Example 1: Given a Slope Field

Shown above is a slope field for which of the following differential equations?

A)  $\frac{\mathit{dy}}{\mathit{dx}}=\frac{2x}{y}$

B)  $\frac{\mathit{dy}}{\mathit{dx}}=\frac{2y}{x}$

C)  $\frac{\mathit{dy}}{\mathit{dx}}=2x+y$

D)  $\frac{\mathit{dy}}{\mathit{dx}}={(y+1)}^2$

Identifier: The question itself uses the term “slope field” and you are given a graph that has a slope field drawn on it.

Step 1: Choose a point, ( x , y ), that has a slope that is horizontal.

In this example you could choose any ( x , y ) along the y-axis since all the slope lines on the y-axis are horizontal.

For this example, I have chosen the point (0,2).

Horizontal at (0,2)

Step 2: Plug the point, ( x , y ), you selected in Step 1 into the options you were given for possible differential equation answers.

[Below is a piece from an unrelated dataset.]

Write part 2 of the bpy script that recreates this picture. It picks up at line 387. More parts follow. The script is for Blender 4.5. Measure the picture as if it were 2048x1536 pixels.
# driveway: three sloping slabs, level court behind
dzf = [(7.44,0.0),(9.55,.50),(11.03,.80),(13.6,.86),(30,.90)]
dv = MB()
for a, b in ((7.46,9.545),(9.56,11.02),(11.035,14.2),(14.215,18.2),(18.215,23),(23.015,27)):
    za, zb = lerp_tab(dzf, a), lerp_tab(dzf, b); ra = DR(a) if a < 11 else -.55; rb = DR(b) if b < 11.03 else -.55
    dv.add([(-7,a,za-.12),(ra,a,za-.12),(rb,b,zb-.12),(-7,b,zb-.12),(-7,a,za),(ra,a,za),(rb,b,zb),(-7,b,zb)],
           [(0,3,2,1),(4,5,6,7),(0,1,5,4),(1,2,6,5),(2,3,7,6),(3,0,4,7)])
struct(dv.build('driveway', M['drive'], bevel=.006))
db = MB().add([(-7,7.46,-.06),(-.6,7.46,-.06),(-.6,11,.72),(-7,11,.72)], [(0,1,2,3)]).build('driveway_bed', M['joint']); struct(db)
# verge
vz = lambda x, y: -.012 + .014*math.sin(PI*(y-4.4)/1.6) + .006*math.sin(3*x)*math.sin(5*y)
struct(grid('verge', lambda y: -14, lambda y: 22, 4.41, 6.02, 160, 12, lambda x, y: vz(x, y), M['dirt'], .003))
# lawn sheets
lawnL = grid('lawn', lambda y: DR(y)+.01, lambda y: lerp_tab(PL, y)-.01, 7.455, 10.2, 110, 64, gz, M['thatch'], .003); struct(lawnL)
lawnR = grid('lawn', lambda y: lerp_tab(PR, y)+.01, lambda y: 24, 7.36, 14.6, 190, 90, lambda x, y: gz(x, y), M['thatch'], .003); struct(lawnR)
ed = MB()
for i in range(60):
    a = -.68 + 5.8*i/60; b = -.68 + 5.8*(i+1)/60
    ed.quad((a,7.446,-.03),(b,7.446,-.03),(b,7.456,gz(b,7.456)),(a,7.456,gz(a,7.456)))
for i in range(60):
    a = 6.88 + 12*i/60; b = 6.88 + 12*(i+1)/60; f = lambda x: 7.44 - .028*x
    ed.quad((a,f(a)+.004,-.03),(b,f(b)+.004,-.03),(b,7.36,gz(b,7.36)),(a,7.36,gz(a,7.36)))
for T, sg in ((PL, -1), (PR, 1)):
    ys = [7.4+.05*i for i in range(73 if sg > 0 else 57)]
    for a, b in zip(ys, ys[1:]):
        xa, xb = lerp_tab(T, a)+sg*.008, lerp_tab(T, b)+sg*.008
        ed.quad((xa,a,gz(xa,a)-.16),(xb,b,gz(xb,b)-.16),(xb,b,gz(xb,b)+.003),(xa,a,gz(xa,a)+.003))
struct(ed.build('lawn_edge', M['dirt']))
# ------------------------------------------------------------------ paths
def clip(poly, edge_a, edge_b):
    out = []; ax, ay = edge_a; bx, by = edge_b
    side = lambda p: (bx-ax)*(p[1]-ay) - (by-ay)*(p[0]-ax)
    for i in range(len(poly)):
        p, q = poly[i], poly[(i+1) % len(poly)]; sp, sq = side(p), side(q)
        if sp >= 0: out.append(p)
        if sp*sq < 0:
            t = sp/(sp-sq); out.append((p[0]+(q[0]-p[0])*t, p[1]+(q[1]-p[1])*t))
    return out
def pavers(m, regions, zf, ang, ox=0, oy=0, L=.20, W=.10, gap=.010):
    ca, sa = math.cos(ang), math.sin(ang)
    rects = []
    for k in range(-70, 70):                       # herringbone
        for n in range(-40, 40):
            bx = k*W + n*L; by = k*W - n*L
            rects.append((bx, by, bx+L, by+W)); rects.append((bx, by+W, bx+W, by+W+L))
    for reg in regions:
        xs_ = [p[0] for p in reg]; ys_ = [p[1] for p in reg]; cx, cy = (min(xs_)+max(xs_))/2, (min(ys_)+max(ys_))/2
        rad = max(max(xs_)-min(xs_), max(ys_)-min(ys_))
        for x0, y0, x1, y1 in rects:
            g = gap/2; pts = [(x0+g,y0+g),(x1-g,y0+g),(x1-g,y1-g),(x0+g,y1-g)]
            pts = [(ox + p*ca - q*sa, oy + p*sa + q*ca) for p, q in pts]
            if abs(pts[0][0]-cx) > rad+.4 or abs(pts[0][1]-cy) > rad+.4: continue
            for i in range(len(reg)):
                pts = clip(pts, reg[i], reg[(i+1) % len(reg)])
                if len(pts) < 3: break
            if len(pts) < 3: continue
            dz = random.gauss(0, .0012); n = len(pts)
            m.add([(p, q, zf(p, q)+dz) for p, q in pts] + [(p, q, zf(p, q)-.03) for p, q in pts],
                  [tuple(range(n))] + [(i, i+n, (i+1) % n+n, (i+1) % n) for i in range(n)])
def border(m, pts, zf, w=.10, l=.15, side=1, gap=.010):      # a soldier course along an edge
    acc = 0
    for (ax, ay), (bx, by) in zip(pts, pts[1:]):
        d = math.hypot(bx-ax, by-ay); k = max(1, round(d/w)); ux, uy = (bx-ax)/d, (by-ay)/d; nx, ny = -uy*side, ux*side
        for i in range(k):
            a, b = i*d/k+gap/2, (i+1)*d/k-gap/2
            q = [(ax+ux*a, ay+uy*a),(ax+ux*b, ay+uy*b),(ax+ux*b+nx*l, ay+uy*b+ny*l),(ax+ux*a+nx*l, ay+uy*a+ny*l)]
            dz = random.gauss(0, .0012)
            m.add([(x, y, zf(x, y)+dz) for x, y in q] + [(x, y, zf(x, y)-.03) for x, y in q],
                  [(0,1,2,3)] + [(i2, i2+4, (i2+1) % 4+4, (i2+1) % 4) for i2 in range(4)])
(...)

Once you plug the point you chosen in Step 1, (0,2), you will see that the only answer that matches a horizontal slope, zero slope, is answer (A).

Chosen Point: (0,2)

A)  $\frac{\mathit{dy}}{\mathit{dx}}=\frac{2x}{y}$

$\frac{\mathit{dy}}{\mathit{dx}}=\frac{2\left(0\right)}{\left(2\right)}=0$

B)  $\frac{\mathit{dy}}{\mathit{dx}}=\frac{2y}{x}$

$\frac{\mathit{dy}}{\mathit{dx}}=\frac{2\left(2\right)}{\left(0\right)}=\mathit{Does\; Not\; Exist}$

C)  $\frac{\mathit{dy}}{\mathit{dx}}=2x+y$

$\frac{\mathit{dy}}{\mathit{dx}}=2\left(0\right)+\left(2\right)=2$

D)  $\frac{\mathit{dy}}{\mathit{dx}}={(y+1)}^2$

$\frac{\mathit{dy}}{\mathit{dx}}={\left(\right(2)+1)}^2=9$

Final Result:

The differential equation that matches the results of the given slope field is answer (A).